How many lines in this data contain the string "objects"? Reply with the number only.

** Start of Given information **

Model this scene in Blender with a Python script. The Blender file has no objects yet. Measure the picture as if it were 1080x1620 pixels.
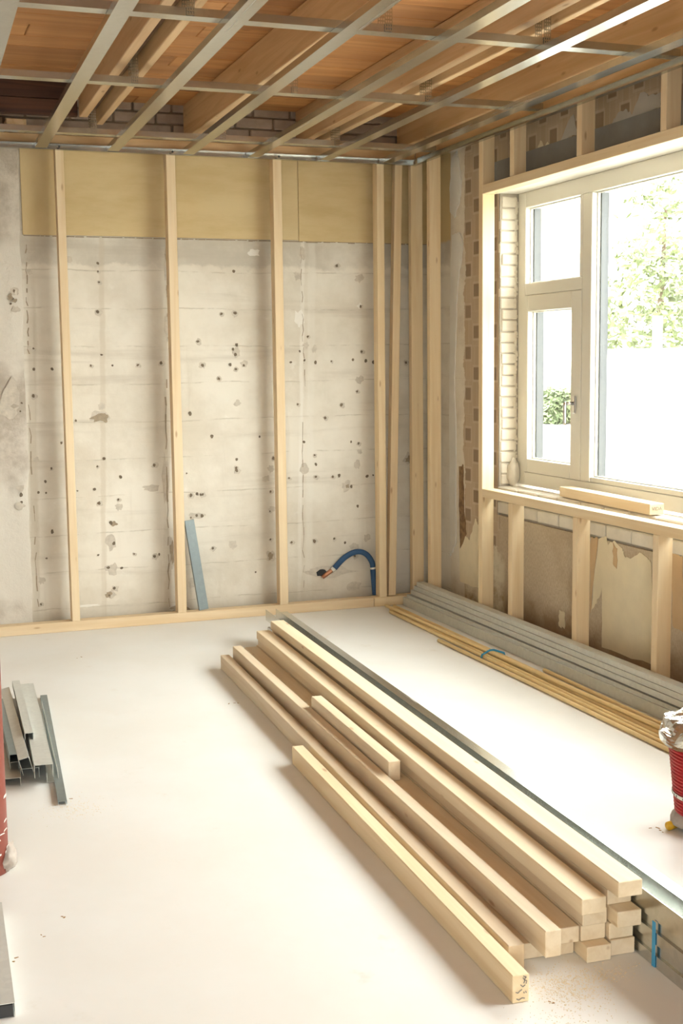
import bpy, bmesh, math, random
from mathutils import Vector, Matrix, noise
random.seed(7)
SC = bpy.context.scene
COL = SC.collection
# ------------------------------------------------------------------ camera
CP = Vector((-2.9605, -6.9021, 1.4461)); YAW, PITCH, ROLL, FPX = 0.3457, 0.1182, -0.0114, 2013.48
fw = Vector((math.sin(YAW)*math.cos(PITCH), math.cos(YAW)*math.cos(PITCH), -math.sin(PITCH)))
r0 = Vector((math.cos(YAW), -math.sin(YAW), 0)); u0 = r0.cross(fw)
rt = r0*math.cos(ROLL)+u0*math.sin(ROLL); up = -r0*math.sin(ROLL)+u0*math.cos(ROLL)
cam = bpy.data.cameras.new('camera'); co = bpy.data.objects.new('camera', cam); COL.objects.link(co)
co.matrix_world = Matrix(((rt.x, up.x, -fw.x, CP.x), (rt.y, up.y, -fw.y, CP.y), (rt.z, up.z, -fw.z, CP.z), (0, 0, 0, 1)))
cam.sensor_fit = 'AUTO'; cam.sensor_width = 36; cam.lens = FPX/1620*36; cam.clip_start = .05; cam.clip_end = 300
SC.camera = co
# ------------------------------------------------------------------ world, daylight, exposure
W = bpy.data.worlds.new('overcast_sky'); SC.world = W; W.use_nodes = True
W.node_tree.nodes['Background'].inputs[0].default_value = (.97, 1.0, .965, 1)
W.node_tree.nodes['Background'].inputs[1].default_value = 19.5
SC.view_settings.view_transform = 'Standard'; SC.view_settings.look = 'None'
SC.view_settings.gamma = 1; SC.view_settings.use_curve_mapping = False
SC.view_settings.exposure = 0.0
def portal(name, loc, direction, sx, sy):
    l = bpy.data.lights.new(name, 'AREA'); l.shape = 'RECTANGLE'; l.size = sx; l.size_y = sy
    l.cycles.is_portal = True
    o = bpy.data.objects.new(name, l); COL.objects.link(o); o.location = loc
    o.rotation_euler = Vector(direction).to_track_quat('-Z', 'Z').to_euler()
WY0, WY1, WZ0, WZ1 = -.765, -3.6, .775, 2.31      # window opening in the right wall
RX0, RX1, RY, RZ = -4.2, -3.0, -8.9, 2.3          # garden door opening behind the camera
SY0, SY1 = -4.3, -5.5                              # second window opening in the right wall
portal('window_daylight', (.37, (WY0+WY1)/2, (WZ0+WZ1)/2), (-1, 0, 0), abs(WY1-WY0), WZ1-WZ0)
portal('side_window_daylight', (.37, (SY0+SY1)/2, 1.54), (-1, 0, 0), abs(SY1-SY0), 1.52)
portal('garden_door_daylight', ((RX0+RX1)/2, RY-.1, RZ/2), (0, 1, 0), RX1-RX0, RZ)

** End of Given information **

- [Result of this exercise]: 3